白い酒と深紅のシャルガム

 ヨーロッパの東の突先からアジアへと続く街、人口900万弱の大都市イスタンブール。行き交う人々が絶えることの無い繁華街、世界中から買い物客の集まるバザール、何度も訪れている街なのに、ブダペスト(人口170万)から行くと、初日は躍動感の溢れる街の活気に圧倒されてしまう。そして、トルコはイスラム教徒が大多数を占める国でありながら、アルコールに寛大な国、一日中観光に買い物にと歩き回って、へとへとになった体を生ビールで癒す事が出来る国。

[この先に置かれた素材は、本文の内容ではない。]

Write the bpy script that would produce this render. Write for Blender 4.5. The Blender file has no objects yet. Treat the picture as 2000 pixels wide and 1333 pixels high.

 トルコのビールと言えばエフェスビール、ピルスナータイプのビールで飲み心地は軽くさわやか、アルコールを売る商店や飲み屋には必ずといっていいほどエフェスビールの青い看板が出ている。缶入りのビールでは、ピルスナータイプ以外にも、ライトにダーク、アルコール度の高いエクストラなどの種類がある。飲み屋やアルコールを提供できるカフェなどでは生ビールが人気、新市街の飲み屋が多く集まる通りなどでは、ビールの値段を看板やポスターなどで宣伝している店もあり、歩きながらついつい値段を比べてしまう。安いところでは300ccが3.5リラ(約300円)、500ccが4.5リラ(約380円)くらい、一軒の店を選んで通りに並べられたテーブル席に座りビールを注文する。周りを見渡すと、ほとんどの人が300ccのグラスでビールを飲んでいて、500ccのジョッキは少数派に見える。そして、ビールを前に友人たちと話しこんでいたりと、一杯のビールにずいぶんゆっくりと時間をかけている気がする。水の代わりにビールをクイクイっと一気に飲んでしまう光景を目にするブダペストから来ると、店内の雰囲気もずいぶん違う。飲み屋の並ぶ通りには、チャイ・ハネ(茶屋)や、水パイプの吸える店もある。これらの店ではアルコールを提供しない、それでも隣の飲み屋と同じような雰囲気が漂う。
 旧市街と新市街を金角湾をつなぐガラタ橋、2階建てのこの橋の上階は車道となっていて中央には市電も走る。両側にある歩道、橋の欄干は地元の釣り人たちに占領され、夕方にもなると数メートル間隔で釣竿が伸びている。下の階は歩行者専用だ。レストランや水パイプのあるティーハウス、そして飲み屋があり、それぞれの店のウェイターは客引きとなり、通りがかる人に頻繁に声をかけている。白いテーブルクロスのかかったシーフードレストランは少々高級感が漂うけど、数軒、リーズナブルな飲み屋もあり、イスタンブール名物の魚のサンドイッチとビールのセットなども楽しめる。ボスポラス海峡に沈む夕日を、上階から垂れてくる釣り糸越しに眺めながら、潮風に吹かれて飲むビールの味は格別だ。
 そして、トルコの酒といったらラクは欠かせない。ブドウからつくられる蒸溜酒でアニスの香りが漂う酒、ボトルに入っている時は無色透明だが、グラスに注ぎ水を加えると一瞬で白く濁る。レストランのテーブルに、グラスの底から口まで大きさの変わらない、やや小ぶりの細長いグラスが2個ずつ置かれていたら、その店ではラクが飲める。レストランで「メゼ(前菜)」の盛られた小皿の中から好きなものを選び、それらをつまみ飲むのもいいし、「オジャックバシュ」と呼ばれる炭焼き屋で一杯飲みながら子羊の肉の串焼きを味わうのもいい。
 2個あるグラスのひとつにはラクの水割り、もうひとつには水を注いでもいいが「シャルガム」を飲んでいる人も多い。シャルガムとは紫にんじんを発酵させてつくる飲み物、塩気と酸味の効いた漬物の汁で、スーパーなどではペットボトル入りで買う事も出来る。白く濁ったラクのグラスの隣に、深紅のシャルガムのグラス、色味も美しい飲む酒の肴、そして白チーズやオリーブ、夏だったらスイカやメロンも欠かせないラクの肴となる。トルコの伝統音楽を演奏するバンドのいる店では、ラクを片手に歌いだす客の声が聞こえてくるだろう、イスタンブールの夜はゆっくりと賑やかに更けていく。